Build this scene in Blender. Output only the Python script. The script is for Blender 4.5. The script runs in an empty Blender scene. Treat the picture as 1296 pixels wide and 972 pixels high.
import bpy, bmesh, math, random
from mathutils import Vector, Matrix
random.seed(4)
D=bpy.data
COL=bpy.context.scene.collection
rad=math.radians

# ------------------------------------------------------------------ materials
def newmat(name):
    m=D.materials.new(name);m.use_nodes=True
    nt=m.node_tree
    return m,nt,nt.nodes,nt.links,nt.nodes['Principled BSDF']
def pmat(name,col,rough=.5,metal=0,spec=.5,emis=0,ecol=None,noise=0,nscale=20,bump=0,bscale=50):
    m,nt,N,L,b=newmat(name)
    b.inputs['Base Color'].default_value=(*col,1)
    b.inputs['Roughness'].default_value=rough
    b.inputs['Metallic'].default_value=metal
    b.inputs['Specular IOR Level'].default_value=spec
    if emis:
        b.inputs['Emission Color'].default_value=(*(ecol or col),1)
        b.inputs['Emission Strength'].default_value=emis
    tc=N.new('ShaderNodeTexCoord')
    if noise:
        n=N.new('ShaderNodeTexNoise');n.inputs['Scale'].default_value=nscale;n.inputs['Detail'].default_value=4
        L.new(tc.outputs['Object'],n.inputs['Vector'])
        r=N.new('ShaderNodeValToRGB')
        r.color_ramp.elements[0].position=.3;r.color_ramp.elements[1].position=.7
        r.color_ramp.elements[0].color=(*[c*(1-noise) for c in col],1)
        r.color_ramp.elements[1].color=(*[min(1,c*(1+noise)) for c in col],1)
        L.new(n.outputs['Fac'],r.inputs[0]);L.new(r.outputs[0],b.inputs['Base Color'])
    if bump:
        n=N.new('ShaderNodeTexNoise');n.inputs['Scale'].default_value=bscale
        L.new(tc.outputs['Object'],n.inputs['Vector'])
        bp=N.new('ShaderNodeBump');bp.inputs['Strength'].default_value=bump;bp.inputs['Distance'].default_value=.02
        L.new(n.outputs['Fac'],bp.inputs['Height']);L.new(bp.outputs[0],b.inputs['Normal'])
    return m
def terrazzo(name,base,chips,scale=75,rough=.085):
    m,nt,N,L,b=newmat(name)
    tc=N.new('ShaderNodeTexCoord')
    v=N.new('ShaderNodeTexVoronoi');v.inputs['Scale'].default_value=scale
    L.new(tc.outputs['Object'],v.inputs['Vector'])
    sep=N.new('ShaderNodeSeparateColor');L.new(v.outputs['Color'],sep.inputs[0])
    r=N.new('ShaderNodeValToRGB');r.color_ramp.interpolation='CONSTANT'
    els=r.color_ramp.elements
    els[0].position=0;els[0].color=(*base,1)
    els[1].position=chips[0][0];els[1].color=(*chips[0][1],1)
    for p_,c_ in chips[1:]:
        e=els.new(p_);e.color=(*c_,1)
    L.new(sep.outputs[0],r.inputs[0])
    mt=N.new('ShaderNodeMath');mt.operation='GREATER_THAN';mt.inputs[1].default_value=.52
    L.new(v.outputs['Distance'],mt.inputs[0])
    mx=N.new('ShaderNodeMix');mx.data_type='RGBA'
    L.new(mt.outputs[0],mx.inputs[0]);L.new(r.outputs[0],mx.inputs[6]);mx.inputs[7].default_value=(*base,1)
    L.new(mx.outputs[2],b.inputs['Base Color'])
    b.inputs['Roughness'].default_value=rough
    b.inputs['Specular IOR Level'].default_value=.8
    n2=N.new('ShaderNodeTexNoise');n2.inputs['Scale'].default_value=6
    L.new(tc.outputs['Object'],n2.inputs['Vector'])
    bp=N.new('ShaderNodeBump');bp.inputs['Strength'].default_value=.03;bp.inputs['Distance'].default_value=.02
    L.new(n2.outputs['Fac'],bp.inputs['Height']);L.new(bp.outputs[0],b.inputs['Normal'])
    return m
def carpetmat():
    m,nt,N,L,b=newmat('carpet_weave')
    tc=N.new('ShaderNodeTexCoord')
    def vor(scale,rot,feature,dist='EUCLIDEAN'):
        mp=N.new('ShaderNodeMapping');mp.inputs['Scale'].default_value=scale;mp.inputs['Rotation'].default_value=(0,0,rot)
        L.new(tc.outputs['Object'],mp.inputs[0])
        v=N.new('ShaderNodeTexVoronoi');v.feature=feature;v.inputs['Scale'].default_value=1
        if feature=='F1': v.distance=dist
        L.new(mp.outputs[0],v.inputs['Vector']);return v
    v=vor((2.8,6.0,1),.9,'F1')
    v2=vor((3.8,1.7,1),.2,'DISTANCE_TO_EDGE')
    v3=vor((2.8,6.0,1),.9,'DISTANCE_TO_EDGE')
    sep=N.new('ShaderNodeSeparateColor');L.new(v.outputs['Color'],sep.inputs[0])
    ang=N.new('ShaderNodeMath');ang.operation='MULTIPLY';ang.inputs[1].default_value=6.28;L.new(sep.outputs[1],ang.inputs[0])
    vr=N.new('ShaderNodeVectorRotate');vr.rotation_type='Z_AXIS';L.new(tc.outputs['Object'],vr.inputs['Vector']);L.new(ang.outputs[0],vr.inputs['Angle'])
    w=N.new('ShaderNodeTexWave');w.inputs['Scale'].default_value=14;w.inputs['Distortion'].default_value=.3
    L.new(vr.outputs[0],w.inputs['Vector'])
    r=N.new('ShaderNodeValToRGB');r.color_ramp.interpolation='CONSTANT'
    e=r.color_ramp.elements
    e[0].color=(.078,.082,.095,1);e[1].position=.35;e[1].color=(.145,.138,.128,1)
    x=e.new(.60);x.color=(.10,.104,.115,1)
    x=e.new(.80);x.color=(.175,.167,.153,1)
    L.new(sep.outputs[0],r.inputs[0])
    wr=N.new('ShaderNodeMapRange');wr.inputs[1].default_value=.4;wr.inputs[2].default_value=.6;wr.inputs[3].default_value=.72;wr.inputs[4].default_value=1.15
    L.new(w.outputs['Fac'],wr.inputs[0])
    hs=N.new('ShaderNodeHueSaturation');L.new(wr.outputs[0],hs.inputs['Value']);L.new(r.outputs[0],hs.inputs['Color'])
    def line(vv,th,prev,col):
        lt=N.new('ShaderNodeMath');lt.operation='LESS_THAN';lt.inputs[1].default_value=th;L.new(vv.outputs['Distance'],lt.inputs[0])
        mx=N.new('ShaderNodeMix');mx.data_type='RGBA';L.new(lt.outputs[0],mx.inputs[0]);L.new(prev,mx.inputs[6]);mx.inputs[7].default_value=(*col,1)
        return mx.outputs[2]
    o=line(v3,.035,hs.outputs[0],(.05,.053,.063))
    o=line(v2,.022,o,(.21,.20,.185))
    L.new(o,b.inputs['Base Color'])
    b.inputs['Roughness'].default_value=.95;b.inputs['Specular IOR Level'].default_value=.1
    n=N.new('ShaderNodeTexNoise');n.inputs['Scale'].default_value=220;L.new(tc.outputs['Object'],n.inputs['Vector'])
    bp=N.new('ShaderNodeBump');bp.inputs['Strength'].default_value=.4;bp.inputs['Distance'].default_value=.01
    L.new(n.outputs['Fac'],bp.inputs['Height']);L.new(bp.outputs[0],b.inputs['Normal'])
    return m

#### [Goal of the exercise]
Please give an exact restatement of only the lines from the beginning of the material above to the line with "rad=math.radians", inclusive.

#### [Output of the exercise]
Build this scene in Blender. Output only the Python script. The script is for Blender 4.5. The script runs in an empty Blender scene. Treat the picture as 1296 pixels wide and 972 pixels high.
import bpy, bmesh, math, random
from mathutils import Vector, Matrix
random.seed(4)
D=bpy.data
COL=bpy.context.scene.collection
rad=math.radians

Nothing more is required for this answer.